No contexto das celebrações dos 50 anos da independência de Angola, o deputado Alcides Sakala, figura de destaque na UNITA e presidente da Comissão de Relações Internacionais da Assembleia Nacional, recusou publicamente receber a medalha comemorativa entregue pelo Estado. Em carta endereçada ao Presidente da República, Sakala expressou gratidão pelo reconhecimento, mas justificou sua recusa como um ato de consciência e reflexão crítica.
A razão central para a decisão do político reside nas “omissões persistentes no reconhecimento da memória nacional”. Em sua declaração, Sakala apontou a exclusão de figuras como Holden Roberto (líder da FNLA) e Jonas Savimbi (fundador da UNITA), ambos com papéis centrais na luta pela libertação de Angola, como sinal de uma narrativa histórica incompleta promovida pelas instituições estatais.
Segundo ele, “a história de Angola é construída a partir de múltiplas vozes” e ignorar certos protagonistas enfraquece a busca pela reconciliação nacional e por uma identidade coletiva verdadeiramente inclusiva.
As Feridas da Independência e o Legado da Guerra Civil
A independência de Angola, conquistada em 11 de novembro de 1975, não foi um processo unificado. Três movimentos nacionalistas — MPLA, FNLA e UNITA — proclamaram a independência a partir de territórios sob seu controlo.

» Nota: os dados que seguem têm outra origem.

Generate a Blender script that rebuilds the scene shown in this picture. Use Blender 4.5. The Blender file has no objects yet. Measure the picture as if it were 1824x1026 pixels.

O MPLA, liderado por Agostinho Neto, tomou Luanda e formou o primeiro governo, fato não reconhecido por seus rivais, o que acabou por desencadear uma guerra civil de quase 30 anos.
Sakala relembra que o país precisa reconhecer integralmente seu passado para construir um futuro de justiça e paz. “Ninguém pode mudar o passado, mas é preciso assumi-lo com integridade e sentido de história”, afirmou o deputado.
Condecorações em Meio a Controvérsias
A cerimônia de condecoração promovida pelo Presidente João Lourenço contempla 697 personalidades em duas categorias: Classe Independência, voltada para quem contribuiu na luta contra o colonialismo, e Classe Paz e Desenvolvimento, que homenageia aqueles que ajudaram a consolidar a paz e o progresso nacional.
Apesar da magnitude do evento, a iniciativa não foi unânime. Além de Alcides Sakala, outras figuras também recusaram ou se ausentaram da cerimônia, como o ativista Rafael Marques, o cantor Bonga, e os escritores Pepetela e Luandino Vieira, que optaram por apenas se fazer representar.
Essa segunda fase de homenagens — que reconheceu 252 nomes na Classe Independência e 445 na Classe Paz e Desenvolvimento — dá sequência a uma primeira cerimônia marcada por exclusões e ausências notáveis, como a do ex-presidente da UNITA, Isaías Samakuva, e de outros nacionalistas ligados ao partido.
Reconciliação Nacional Ainda em Construção
A recusa de Sakala e a posição de outros homenageados mostram que a memória coletiva de Angola continua a ser um terreno sensível e em disputa. As homenagens oficiais, apesar de simbólicas, precisam dialogar com a diversidade de experiências que moldaram o país. Sem isso, torna-se difícil avançar rumo a uma reconciliação nacional verdadeira e duradoura.
O ciclo de condecorações segue ao longo de 2025, mas o debate sobre quem merece ser lembrado na história oficial de Angola permanece aberto — e necessário.